Start DATASET SECTION
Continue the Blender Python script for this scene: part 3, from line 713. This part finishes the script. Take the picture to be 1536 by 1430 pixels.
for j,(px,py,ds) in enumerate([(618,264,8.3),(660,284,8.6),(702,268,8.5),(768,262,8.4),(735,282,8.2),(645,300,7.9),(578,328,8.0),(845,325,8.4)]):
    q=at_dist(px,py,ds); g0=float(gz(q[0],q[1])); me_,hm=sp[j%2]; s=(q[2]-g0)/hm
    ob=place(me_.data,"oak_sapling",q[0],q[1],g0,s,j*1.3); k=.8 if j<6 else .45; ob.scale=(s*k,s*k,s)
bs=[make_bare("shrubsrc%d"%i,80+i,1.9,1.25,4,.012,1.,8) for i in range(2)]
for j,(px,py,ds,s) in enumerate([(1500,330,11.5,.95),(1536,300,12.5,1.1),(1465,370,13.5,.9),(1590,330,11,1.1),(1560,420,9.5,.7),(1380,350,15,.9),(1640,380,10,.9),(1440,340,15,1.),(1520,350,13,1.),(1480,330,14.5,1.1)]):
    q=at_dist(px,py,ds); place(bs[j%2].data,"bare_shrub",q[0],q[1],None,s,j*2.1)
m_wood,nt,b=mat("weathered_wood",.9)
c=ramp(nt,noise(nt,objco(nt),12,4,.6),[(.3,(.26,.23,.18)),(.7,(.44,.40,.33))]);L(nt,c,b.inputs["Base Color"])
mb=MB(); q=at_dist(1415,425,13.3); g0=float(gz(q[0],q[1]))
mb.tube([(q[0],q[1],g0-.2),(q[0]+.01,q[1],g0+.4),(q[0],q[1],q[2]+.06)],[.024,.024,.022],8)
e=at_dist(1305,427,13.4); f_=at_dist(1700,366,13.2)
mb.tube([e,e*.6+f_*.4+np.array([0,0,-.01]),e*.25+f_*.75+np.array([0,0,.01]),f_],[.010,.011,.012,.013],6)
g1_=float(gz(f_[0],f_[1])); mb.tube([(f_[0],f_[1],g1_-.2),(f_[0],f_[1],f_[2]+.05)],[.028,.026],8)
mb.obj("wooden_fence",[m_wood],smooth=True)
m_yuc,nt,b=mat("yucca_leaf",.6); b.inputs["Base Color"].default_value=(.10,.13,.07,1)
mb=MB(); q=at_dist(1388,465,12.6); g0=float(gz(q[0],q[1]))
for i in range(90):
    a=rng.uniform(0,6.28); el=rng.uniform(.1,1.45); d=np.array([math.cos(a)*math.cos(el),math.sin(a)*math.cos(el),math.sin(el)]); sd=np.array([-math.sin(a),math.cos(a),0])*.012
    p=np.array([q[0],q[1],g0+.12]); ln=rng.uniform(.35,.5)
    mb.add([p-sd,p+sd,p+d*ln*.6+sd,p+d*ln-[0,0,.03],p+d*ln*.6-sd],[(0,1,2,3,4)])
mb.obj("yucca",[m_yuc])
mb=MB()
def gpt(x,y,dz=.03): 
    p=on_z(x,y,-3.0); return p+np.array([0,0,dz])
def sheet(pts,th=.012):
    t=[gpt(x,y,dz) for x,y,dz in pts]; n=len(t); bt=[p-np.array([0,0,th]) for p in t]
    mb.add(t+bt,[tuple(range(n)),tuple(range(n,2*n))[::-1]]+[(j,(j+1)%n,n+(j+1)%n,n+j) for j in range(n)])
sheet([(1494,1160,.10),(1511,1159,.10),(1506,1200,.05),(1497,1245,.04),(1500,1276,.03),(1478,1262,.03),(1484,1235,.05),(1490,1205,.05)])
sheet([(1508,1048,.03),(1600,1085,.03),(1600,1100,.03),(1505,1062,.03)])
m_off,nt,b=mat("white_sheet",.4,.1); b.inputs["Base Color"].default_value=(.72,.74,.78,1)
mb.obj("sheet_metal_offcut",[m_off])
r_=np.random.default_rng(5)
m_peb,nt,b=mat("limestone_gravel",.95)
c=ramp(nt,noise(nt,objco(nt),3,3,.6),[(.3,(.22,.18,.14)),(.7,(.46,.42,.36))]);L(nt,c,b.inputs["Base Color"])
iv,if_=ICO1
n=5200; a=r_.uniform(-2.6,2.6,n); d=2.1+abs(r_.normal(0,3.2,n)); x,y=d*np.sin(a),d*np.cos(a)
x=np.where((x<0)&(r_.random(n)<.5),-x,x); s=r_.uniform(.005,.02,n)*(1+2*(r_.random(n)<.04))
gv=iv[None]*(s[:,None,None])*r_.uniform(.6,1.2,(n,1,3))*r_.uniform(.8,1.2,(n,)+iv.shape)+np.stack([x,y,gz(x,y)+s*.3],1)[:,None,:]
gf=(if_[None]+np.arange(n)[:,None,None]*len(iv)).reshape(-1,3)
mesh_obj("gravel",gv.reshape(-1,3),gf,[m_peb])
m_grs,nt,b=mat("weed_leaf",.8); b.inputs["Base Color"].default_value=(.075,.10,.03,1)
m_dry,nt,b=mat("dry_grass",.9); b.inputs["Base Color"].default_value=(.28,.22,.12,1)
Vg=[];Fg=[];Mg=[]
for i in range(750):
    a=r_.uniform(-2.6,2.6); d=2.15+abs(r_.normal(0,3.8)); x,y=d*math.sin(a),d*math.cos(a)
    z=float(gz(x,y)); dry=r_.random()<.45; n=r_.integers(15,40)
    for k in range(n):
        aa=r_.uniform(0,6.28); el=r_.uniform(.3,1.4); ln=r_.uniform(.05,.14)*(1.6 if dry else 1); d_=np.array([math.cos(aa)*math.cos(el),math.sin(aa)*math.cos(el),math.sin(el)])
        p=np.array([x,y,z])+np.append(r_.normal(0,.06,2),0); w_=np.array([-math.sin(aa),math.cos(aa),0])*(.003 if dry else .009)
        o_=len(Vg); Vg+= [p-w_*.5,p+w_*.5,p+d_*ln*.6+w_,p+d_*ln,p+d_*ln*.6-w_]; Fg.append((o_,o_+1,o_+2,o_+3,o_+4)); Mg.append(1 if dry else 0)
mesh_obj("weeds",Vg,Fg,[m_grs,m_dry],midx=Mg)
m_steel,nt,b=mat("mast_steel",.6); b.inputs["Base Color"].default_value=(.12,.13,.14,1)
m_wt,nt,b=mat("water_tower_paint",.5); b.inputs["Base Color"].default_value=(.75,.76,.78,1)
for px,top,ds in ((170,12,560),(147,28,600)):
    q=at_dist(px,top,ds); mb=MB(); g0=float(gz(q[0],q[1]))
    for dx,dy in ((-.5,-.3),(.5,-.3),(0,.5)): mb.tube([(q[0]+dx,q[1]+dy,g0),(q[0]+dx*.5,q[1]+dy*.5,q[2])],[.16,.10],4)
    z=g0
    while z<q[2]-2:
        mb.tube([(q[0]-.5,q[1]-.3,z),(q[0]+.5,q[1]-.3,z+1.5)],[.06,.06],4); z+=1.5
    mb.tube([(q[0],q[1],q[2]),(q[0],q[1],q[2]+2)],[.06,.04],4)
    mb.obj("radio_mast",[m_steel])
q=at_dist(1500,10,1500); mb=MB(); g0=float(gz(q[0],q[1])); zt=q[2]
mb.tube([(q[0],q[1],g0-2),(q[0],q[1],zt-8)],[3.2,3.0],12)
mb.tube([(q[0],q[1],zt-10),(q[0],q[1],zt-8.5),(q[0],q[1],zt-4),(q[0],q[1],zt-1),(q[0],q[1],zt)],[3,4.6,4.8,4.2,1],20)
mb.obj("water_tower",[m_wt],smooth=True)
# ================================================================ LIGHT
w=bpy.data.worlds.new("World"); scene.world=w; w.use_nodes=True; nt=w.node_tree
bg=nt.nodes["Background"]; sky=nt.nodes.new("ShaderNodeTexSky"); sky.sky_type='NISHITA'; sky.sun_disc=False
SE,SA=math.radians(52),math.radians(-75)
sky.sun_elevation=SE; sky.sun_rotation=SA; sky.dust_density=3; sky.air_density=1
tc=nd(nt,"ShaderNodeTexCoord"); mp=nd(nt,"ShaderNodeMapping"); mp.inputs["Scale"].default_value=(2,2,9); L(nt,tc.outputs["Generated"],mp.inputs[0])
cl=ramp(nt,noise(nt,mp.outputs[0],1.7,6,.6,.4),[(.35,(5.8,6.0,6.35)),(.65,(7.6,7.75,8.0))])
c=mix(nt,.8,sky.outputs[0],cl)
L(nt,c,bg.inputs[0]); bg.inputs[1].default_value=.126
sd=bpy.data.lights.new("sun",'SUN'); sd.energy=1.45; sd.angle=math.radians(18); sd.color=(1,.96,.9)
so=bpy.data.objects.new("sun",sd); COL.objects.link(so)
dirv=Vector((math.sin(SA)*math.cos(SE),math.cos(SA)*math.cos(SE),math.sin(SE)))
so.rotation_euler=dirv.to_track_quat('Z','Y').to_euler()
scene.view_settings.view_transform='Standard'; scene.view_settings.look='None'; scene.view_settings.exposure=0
End DATASET SECTION
§ WHAT YOU ARE ASKED TO DO
Pick out lines containing the word "scene", each one as written.

§ SOLUTION BELOW
Continue the Blender Python script for this scene: part 3, from line 713. This part finishes the script. Take the picture to be 1536 by 1430 pixels.
w=bpy.data.worlds.new("World"); scene.world=w; w.use_nodes=True; nt=w.node_tree
scene.view_settings.view_transform='Standard'; scene.view_settings.look='None'; scene.view_settings.exposure=0